We recently had the chance to sit down and discuss the book with one of its fans—Dan Stevens, who plays Matthew Crawley on Downton Abbey.

Q: What interested you most about History of a Pleasure Seeker when you first read it?
Dan Stevens Discusses History of a Pleasure Seeker

A: It fits into a genre, a classic kind of theme, really, the middle-class outsider coming into a wealthy, aristocratic family, and particularly at that period, the sort of wealth that was flying around somewhere like Amsterdam, the sort of luxurious household that the Vermeulen-Sickerts live in, is very very attractive to somebody like Piet Barol who is a pleasure-seeker. He finds all sorts of pleasure within those walls. It’s not too dissimilar from another book I know very well called The Line of Beauty, an Alan Hollinghurst novel which deals with a similar kind of character, really, somebody who loves beauty in all its forms and seeks it wherever he can.

Q: The setting, time period, and themes of History of a Pleasure Seeker are similar to those of Downton Abbey.
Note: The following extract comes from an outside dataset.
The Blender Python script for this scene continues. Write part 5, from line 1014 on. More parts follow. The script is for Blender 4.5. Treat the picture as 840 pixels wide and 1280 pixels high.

Both are centered around the aristocracy—History of a Pleasure Seeker in The Netherlands and Downton Abbey in England. Can you talk about the similarities and differences between the two?

A: It’s interesting to explore that period of the early 20th century, be it in Downton Abbey, which is slightly later, 1912, or in History of a Pleasure Seeker, which is right at the turn of the century. It’s post-Industrial Revolution and there’s a huge amount of wealth spreading through Europe…. You have these aesthetes, like Piet Barol who want to, I guess quite literally, cash in on that, and enjoy this lifestyle that has emerged, this sort of upper-middle-class which burgeoned from the 1860s-onwards. Setting it in Amsterdam, the pleasure factor is slightly higher than it might be at Downton Abbey. The sexual and erotic pleasures available to Piet are more forthcoming than they might be for Matthew Crawley. But it’s definitely an interesting time, the emergence of the modern age coming out of the industrial period.